Beginning with the first line below, please repeat the material exactly, ending with the line that includes "window_frame('window_5', 'y', -8.53, 4.1, 7.4, 0.5, 2.3, 'right".

=== Information shown ===

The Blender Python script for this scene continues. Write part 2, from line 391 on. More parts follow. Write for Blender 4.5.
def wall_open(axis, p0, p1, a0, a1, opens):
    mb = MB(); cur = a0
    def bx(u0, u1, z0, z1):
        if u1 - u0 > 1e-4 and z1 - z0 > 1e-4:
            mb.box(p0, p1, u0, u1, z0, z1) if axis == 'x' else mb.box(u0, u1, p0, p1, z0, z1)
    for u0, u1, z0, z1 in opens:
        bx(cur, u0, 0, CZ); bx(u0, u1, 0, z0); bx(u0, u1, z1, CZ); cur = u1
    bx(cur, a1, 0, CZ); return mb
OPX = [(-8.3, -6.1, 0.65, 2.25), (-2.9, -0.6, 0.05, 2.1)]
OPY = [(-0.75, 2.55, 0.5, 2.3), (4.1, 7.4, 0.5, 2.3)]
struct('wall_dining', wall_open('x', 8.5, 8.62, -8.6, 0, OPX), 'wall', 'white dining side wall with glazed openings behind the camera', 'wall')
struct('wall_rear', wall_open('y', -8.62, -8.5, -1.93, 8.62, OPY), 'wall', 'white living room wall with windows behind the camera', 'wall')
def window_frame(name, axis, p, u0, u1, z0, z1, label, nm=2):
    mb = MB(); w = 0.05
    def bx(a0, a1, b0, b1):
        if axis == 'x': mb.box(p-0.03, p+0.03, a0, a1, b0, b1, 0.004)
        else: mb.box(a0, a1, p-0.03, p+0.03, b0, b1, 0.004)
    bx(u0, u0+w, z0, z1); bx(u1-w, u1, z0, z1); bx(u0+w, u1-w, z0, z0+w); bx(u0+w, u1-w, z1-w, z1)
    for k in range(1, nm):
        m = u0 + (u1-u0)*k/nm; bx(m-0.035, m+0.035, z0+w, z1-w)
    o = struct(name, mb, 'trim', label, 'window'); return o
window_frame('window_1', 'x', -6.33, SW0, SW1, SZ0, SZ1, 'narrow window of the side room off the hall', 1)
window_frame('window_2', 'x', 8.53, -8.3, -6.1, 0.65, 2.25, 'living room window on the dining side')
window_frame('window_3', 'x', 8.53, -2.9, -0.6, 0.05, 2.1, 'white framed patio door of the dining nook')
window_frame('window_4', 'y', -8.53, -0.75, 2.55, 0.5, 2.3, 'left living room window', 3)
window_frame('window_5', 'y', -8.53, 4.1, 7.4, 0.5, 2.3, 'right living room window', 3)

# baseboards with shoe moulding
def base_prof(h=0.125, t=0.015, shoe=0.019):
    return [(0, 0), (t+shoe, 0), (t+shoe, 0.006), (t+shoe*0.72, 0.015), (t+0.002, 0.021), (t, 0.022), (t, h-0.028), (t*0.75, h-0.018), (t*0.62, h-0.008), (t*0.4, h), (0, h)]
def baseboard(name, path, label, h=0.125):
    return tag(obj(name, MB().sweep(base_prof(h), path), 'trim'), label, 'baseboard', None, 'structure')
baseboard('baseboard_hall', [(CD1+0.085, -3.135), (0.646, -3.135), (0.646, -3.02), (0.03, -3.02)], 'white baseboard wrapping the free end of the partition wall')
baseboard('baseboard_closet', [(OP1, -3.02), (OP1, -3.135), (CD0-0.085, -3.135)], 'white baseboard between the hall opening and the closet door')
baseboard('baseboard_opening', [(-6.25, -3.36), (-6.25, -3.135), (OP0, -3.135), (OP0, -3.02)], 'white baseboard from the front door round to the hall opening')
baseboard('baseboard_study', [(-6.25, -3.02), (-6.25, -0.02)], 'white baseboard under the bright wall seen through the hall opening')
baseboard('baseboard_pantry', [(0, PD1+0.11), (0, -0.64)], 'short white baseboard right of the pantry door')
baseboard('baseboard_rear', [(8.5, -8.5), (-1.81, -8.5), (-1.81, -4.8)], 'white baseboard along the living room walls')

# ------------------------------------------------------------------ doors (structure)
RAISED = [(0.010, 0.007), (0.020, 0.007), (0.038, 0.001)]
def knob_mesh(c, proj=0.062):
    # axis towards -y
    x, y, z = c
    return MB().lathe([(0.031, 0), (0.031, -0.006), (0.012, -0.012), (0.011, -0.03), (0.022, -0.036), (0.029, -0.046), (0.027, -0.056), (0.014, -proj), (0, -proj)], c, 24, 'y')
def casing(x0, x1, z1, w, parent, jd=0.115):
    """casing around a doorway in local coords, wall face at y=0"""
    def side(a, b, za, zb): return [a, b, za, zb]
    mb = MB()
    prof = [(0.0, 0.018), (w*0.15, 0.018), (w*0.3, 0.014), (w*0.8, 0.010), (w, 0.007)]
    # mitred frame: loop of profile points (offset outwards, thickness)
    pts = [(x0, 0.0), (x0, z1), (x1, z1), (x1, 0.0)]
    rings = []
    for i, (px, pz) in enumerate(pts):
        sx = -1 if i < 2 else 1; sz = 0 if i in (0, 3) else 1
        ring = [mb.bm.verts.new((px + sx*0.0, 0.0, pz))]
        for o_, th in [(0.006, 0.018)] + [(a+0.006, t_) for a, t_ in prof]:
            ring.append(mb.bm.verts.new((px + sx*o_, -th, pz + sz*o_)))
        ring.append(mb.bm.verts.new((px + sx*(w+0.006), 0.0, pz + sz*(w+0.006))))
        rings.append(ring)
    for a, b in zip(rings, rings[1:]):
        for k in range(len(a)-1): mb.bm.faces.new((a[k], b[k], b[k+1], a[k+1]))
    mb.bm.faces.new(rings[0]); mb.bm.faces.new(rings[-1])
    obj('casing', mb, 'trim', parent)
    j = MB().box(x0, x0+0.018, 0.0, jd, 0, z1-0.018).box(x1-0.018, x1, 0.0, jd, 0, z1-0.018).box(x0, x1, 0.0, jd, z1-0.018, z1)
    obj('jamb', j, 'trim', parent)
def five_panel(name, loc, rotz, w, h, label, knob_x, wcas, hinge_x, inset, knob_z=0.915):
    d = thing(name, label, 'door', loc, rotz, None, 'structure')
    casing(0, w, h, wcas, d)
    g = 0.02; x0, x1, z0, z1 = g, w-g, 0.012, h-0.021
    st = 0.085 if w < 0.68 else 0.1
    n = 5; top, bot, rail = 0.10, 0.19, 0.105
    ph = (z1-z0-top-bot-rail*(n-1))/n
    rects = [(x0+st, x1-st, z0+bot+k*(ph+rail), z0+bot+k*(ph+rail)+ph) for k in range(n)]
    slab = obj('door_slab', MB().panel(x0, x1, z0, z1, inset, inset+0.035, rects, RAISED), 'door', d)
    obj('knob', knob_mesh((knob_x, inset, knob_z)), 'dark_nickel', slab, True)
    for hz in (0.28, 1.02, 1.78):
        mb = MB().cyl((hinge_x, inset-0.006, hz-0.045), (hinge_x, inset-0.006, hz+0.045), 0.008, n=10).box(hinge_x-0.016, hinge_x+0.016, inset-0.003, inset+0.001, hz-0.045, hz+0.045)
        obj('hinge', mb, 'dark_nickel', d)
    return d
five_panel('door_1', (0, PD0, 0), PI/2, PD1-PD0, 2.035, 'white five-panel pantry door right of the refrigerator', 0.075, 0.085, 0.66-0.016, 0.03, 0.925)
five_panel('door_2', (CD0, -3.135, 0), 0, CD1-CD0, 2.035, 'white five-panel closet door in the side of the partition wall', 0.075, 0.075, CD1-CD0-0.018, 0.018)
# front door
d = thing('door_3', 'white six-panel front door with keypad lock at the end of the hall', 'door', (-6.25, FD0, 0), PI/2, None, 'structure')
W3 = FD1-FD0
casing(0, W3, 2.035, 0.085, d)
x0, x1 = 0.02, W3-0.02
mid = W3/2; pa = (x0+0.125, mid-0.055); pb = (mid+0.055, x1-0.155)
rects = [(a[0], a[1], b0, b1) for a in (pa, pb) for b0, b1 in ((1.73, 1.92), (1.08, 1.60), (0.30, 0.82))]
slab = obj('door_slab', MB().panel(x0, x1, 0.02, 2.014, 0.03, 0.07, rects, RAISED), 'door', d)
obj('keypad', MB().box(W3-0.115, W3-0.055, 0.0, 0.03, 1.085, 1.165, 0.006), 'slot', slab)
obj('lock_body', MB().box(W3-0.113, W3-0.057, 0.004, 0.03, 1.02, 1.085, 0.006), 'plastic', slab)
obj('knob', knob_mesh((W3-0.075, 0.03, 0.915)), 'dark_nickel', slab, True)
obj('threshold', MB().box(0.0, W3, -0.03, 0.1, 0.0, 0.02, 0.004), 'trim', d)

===

● Output for this exercise
The Blender Python script for this scene continues. Write part 2, from line 391 on. More parts follow. Write for Blender 4.5.
def wall_open(axis, p0, p1, a0, a1, opens):
    mb = MB(); cur = a0
    def bx(u0, u1, z0, z1):
        if u1 - u0 > 1e-4 and z1 - z0 > 1e-4:
            mb.box(p0, p1, u0, u1, z0, z1) if axis == 'x' else mb.box(u0, u1, p0, p1, z0, z1)
    for u0, u1, z0, z1 in opens:
        bx(cur, u0, 0, CZ); bx(u0, u1, 0, z0); bx(u0, u1, z1, CZ); cur = u1
    bx(cur, a1, 0, CZ); return mb
OPX = [(-8.3, -6.1, 0.65, 2.25), (-2.9, -0.6, 0.05, 2.1)]
OPY = [(-0.75, 2.55, 0.5, 2.3), (4.1, 7.4, 0.5, 2.3)]
struct('wall_dining', wall_open('x', 8.5, 8.62, -8.6, 0, OPX), 'wall', 'white dining side wall with glazed openings behind the camera', 'wall')
struct('wall_rear', wall_open('y', -8.62, -8.5, -1.93, 8.62, OPY), 'wall', 'white living room wall with windows behind the camera', 'wall')
def window_frame(name, axis, p, u0, u1, z0, z1, label, nm=2):
    mb = MB(); w = 0.05
    def bx(a0, a1, b0, b1):
        if axis == 'x': mb.box(p-0.03, p+0.03, a0, a1, b0, b1, 0.004)
        else: mb.box(a0, a1, p-0.03, p+0.03, b0, b1, 0.004)
    bx(u0, u0+w, z0, z1); bx(u1-w, u1, z0, z1); bx(u0+w, u1-w, z0, z0+w); bx(u0+w, u1-w, z1-w, z1)
    for k in range(1, nm):
        m = u0 + (u1-u0)*k/nm; bx(m-0.035, m+0.035, z0+w, z1-w)
    o = struct(name, mb, 'trim', label, 'window'); return o
window_frame('window_1', 'x', -6.33, SW0, SW1, SZ0, SZ1, 'narrow window of the side room off the hall', 1)
window_frame('window_2', 'x', 8.53, -8.3, -6.1, 0.65, 2.25, 'living room window on the dining side')
window_frame('window_3', 'x', 8.53, -2.9, -0.6, 0.05, 2.1, 'white framed patio door of the dining nook')
window_frame('window_4', 'y', -8.53, -0.75, 2.55, 0.5, 2.3, 'left living room window', 3)
window_frame('window_5', 'y', -8.53, 4.1, 7.4, 0.5, 2.3, 'right living room window', 3)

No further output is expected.